> DATA SECTION

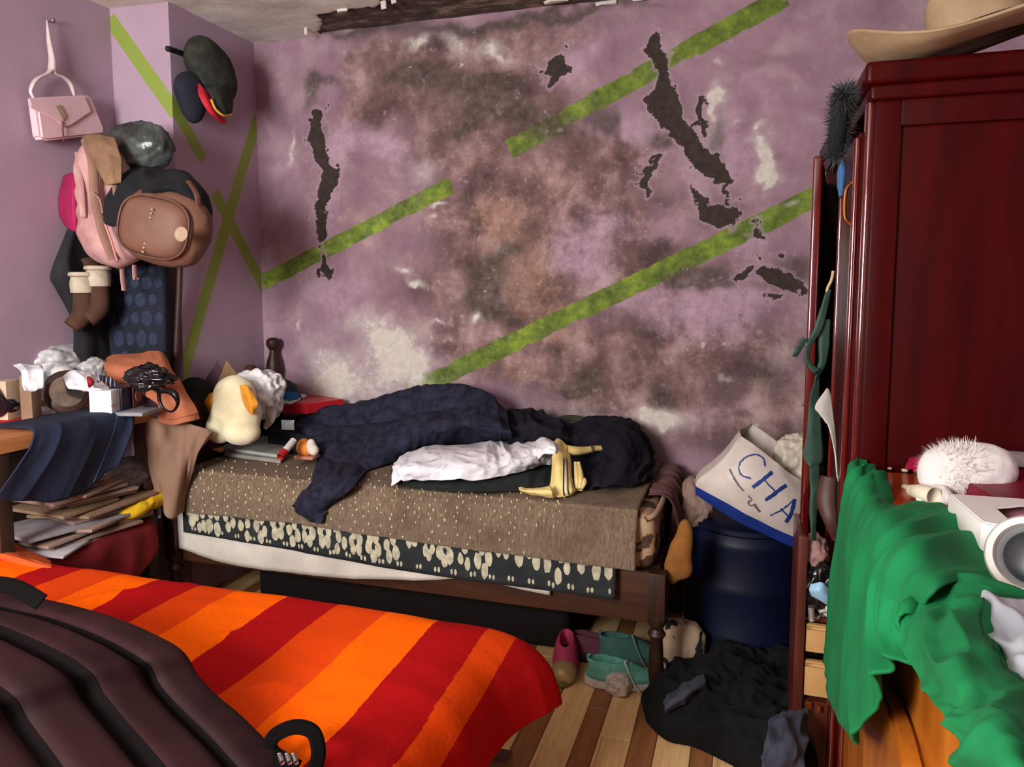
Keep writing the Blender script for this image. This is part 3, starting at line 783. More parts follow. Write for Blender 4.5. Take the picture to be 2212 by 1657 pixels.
def blanket_mat():
    m = bpy.data.materials.new('brown_grey_blanket'); m.use_nodes = True; t = NT(m); v = t.coord('Object')
    n = t.noise(70, 5, .7, t.coord('Object', (2.2, 1, .6))); b = t.noise(4, 4, .6, v)
    c = t.ramp(n, [(.3, lin((84, 68, 54))), (.7, lin((134, 114, 92)))])
    c = t.mix(t.step(b, .5, .7), c, t.ramp(n, [(.3, lin((70, 55, 44))), (.7, lin((112, 92, 72)))]))
    t.link(c, t.b.inputs['Base Color']); t.b.inputs['Roughness'].default_value = .95; pass
    t.bump(n, .6, .005); return m
bl = front_drape('tufted_blanket', blanket_mat(), .14, 1.862, -.72, .026, zline([(410, 1108), (640, 1132), (900, 1172), (1355, 1232)], -.748), .611, 11, .006, .007, nu=190, nv=110, yback=-.06,
       label='brown-grey blanket with cream tufts over the bed', cat='blanket')
bs, bo = finish(bl)
tv, tf = ico(1); parts = []
rnd = random.Random(2)
for r, v in enumerate(np.linspace(.26, .97, 13)):
    for c in range(36):
        u = (c + .5 + .3 * (r % 2)) / 36 + rnd.uniform(-.004, .004)
        if not .004 < u < (.80 if r > 8 else .86) or rnd.random() < .12: continue
        vv = v + rnd.uniform(-.006, .006)
        p = bs.at(np.array([u]), np.array([min(vv, .985)]), .001)[0]
        parts.append((tv * np.array([rnd.uniform(.0025, .0045), .0035, rnd.uniform(.004, .008)]) + p, tf))
v_, f_ = join_meshes(parts)
mesh('tufts', v_, f_, mat('cream_tuft', (206, 190, 152), .9), parent=bo, kind='stuff')

# dusty pink ruffled cloth over the foot end
pk = mat('dusty_pink_ruffle', (112, 80, 76), .9, (80, 54, 52), 10, bump=.2)
rows = []
for i in range(14):
    y = -.52 + .46 * i / 13; w = .026 * math.sin(i * 2.4)
    rows.append([(1.87, y, .606), (1.925, y, .604 + .004 * (i % 2)), (1.951 + w * .3, y, .57), (1.962 + w, y + .01, .50), (1.966 + w * 1.4, y + .015 * math.sin(i), .42), (1.962 + w * 1.6, y, .42 + .06 * math.sin(i * 1.9))])
Surf(rows, 120, 40, folds(.008, 16, 1.5, 3), face=(5, -1, 1)).build('ruffled_cloth', pk, .004, label='dusty pink ruffled cloth hanging over the foot of the bed', cat='cloth')

# ------------------------------------------------------------------ navy coat and the clothes heap on the blanket
navy = mat('navy_quilted_knit', (44, 44, 62), .95, (24, 24, 36), 30, bump=.5, bscale=75, bdist=.006, spec=.2)
coat = empty('navy_coat', (1.0, -.35, .612), 'navy textured coat lying crumpled along the bed, humped in the middle', 'coat')
top = [(640, 905), (720, 893), (800, 879), (865, 862), (930, 843), (1000, 838), (1060, 850), (1092, 888)]
m1 = [(640, 915), (715, 915), (800, 905), (870, 893), (940, 880), (1005, 880), (1065, 890), (1100, 915)]
m2 = [(645, 925), (705, 945), (790, 950), (870, 935), (945, 925), (1010, 925), (1070, 930), (1105, 940)]
bt = [(655, 940), (700, 1000), (765, 1018), (850, 1000), (930, 978), (1010, 970), (1070, 968), (1105, 962)]
rows = [[aty(p[0], p[1] + 14, -.10) * np.array([1, 1, 0]) + np.array([0, 0, .618]) for p in top], [aty(*p, -.17) for p in top], [aty(*p, -.27) for p in m1],
        [aty(*p, -.36) for p in m2], [atz(*p, .622) for p in bt]]
rows = np.array(rows); rows[..., 2] = np.maximum(rows[..., 2], .619)
def coat_disp(u, v, G):
    t = np.where(u < .5, (u - .08) / .42, (u - .5) / .5).clip(0, 1) + 0 * v
    tub = np.sqrt(np.clip(1 - (2 * t - 1) ** 2, 0, 1)) - .62
    left = np.clip((.70 - v) / .22, 0, 1)
    P = np.stack([u * 4 + 0 * v, v * 7 + 0 * u, 0 * u * v], -1)
    h = .055 * tub * left + .012 * fbm(P, 3, 5)
    wr = vnoise(np.stack([u * 5 + 0 * v, v * 55 + 2 * u, 0 * u * v], -1), 8)
    h = h + .0045 * wr * (.4 + .6 * left)
    ang = np.arctan2((u - .75) * 1.4, v - .70); rad = np.hypot((u - .75), v - .70)
    h = h + .008 * np.sin(ang * 9 + 8 * rad) * np.exp(-((v - .80) / .14) ** 2) * np.clip(rad * 6, 0, 1)
    e = np.clip(np.minimum(v, 1 - v) * 14, 0, 1) * np.clip((1 - u) * 12, .2, 1) * np.clip(u * 8, 0, 1)
    return h * e
S = Surf(rows, 110, 220, coat_disp, face=(1, -4, 4))
S.G[..., 1] = np.minimum(S.G[..., 1], -.035)
S.build('coat_body', navy, .006, parent=coat)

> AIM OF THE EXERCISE
Reproduce every line above as written, skipping pictures.

> RESULT BELOW
Keep writing the Blender script for this image. This is part 3, starting at line 783. More parts follow. Write for Blender 4.5. Take the picture to be 2212 by 1657 pixels.
def blanket_mat():
    m = bpy.data.materials.new('brown_grey_blanket'); m.use_nodes = True; t = NT(m); v = t.coord('Object')
    n = t.noise(70, 5, .7, t.coord('Object', (2.2, 1, .6))); b = t.noise(4, 4, .6, v)
    c = t.ramp(n, [(.3, lin((84, 68, 54))), (.7, lin((134, 114, 92)))])
    c = t.mix(t.step(b, .5, .7), c, t.ramp(n, [(.3, lin((70, 55, 44))), (.7, lin((112, 92, 72)))]))
    t.link(c, t.b.inputs['Base Color']); t.b.inputs['Roughness'].default_value = .95; pass
    t.bump(n, .6, .005); return m
bl = front_drape('tufted_blanket', blanket_mat(), .14, 1.862, -.72, .026, zline([(410, 1108), (640, 1132), (900, 1172), (1355, 1232)], -.748), .611, 11, .006, .007, nu=190, nv=110, yback=-.06,
       label='brown-grey blanket with cream tufts over the bed', cat='blanket')
bs, bo = finish(bl)
tv, tf = ico(1); parts = []
rnd = random.Random(2)
for r, v in enumerate(np.linspace(.26, .97, 13)):
    for c in range(36):
        u = (c + .5 + .3 * (r % 2)) / 36 + rnd.uniform(-.004, .004)
        if not .004 < u < (.80 if r > 8 else .86) or rnd.random() < .12: continue
        vv = v + rnd.uniform(-.006, .006)
        p = bs.at(np.array([u]), np.array([min(vv, .985)]), .001)[0]
        parts.append((tv * np.array([rnd.uniform(.0025, .0045), .0035, rnd.uniform(.004, .008)]) + p, tf))
v_, f_ = join_meshes(parts)
mesh('tufts', v_, f_, mat('cream_tuft', (206, 190, 152), .9), parent=bo, kind='stuff')

# dusty pink ruffled cloth over the foot end
pk = mat('dusty_pink_ruffle', (112, 80, 76), .9, (80, 54, 52), 10, bump=.2)
rows = []
for i in range(14):
    y = -.52 + .46 * i / 13; w = .026 * math.sin(i * 2.4)
    rows.append([(1.87, y, .606), (1.925, y, .604 + .004 * (i % 2)), (1.951 + w * .3, y, .57), (1.962 + w, y + .01, .50), (1.966 + w * 1.4, y + .015 * math.sin(i), .42), (1.962 + w * 1.6, y, .42 + .06 * math.sin(i * 1.9))])
Surf(rows, 120, 40, folds(.008, 16, 1.5, 3), face=(5, -1, 1)).build('ruffled_cloth', pk, .004, label='dusty pink ruffled cloth hanging over the foot of the bed', cat='cloth')

# ------------------------------------------------------------------ navy coat and the clothes heap on the blanket
navy = mat('navy_quilted_knit', (44, 44, 62), .95, (24, 24, 36), 30, bump=.5, bscale=75, bdist=.006, spec=.2)
coat = empty('navy_coat', (1.0, -.35, .612), 'navy textured coat lying crumpled along the bed, humped in the middle', 'coat')
top = [(640, 905), (720, 893), (800, 879), (865, 862), (930, 843), (1000, 838), (1060, 850), (1092, 888)]
m1 = [(640, 915), (715, 915), (800, 905), (870, 893), (940, 880), (1005, 880), (1065, 890), (1100, 915)]
m2 = [(645, 925), (705, 945), (790, 950), (870, 935), (945, 925), (1010, 925), (1070, 930), (1105, 940)]
bt = [(655, 940), (700, 1000), (765, 1018), (850, 1000), (930, 978), (1010, 970), (1070, 968), (1105, 962)]
rows = [[aty(p[0], p[1] + 14, -.10) * np.array([1, 1, 0]) + np.array([0, 0, .618]) for p in top], [aty(*p, -.17) for p in top], [aty(*p, -.27) for p in m1],
        [aty(*p, -.36) for p in m2], [atz(*p, .622) for p in bt]]
rows = np.array(rows); rows[..., 2] = np.maximum(rows[..., 2], .619)
def coat_disp(u, v, G):
    t = np.where(u < .5, (u - .08) / .42, (u - .5) / .5).clip(0, 1) + 0 * v
    tub = np.sqrt(np.clip(1 - (2 * t - 1) ** 2, 0, 1)) - .62
    left = np.clip((.70 - v) / .22, 0, 1)
    P = np.stack([u * 4 + 0 * v, v * 7 + 0 * u, 0 * u * v], -1)
    h = .055 * tub * left + .012 * fbm(P, 3, 5)
    wr = vnoise(np.stack([u * 5 + 0 * v, v * 55 + 2 * u, 0 * u * v], -1), 8)
    h = h + .0045 * wr * (.4 + .6 * left)
    ang = np.arctan2((u - .75) * 1.4, v - .70); rad = np.hypot((u - .75), v - .70)
    h = h + .008 * np.sin(ang * 9 + 8 * rad) * np.exp(-((v - .80) / .14) ** 2) * np.clip(rad * 6, 0, 1)
    e = np.clip(np.minimum(v, 1 - v) * 14, 0, 1) * np.clip((1 - u) * 12, .2, 1) * np.clip(u * 8, 0, 1)
    return h * e
S = Surf(rows, 110, 220, coat_disp, face=(1, -4, 4))
S.G[..., 1] = np.minimum(S.G[..., 1], -.035)
S.build('coat_body', navy, .006, parent=coat)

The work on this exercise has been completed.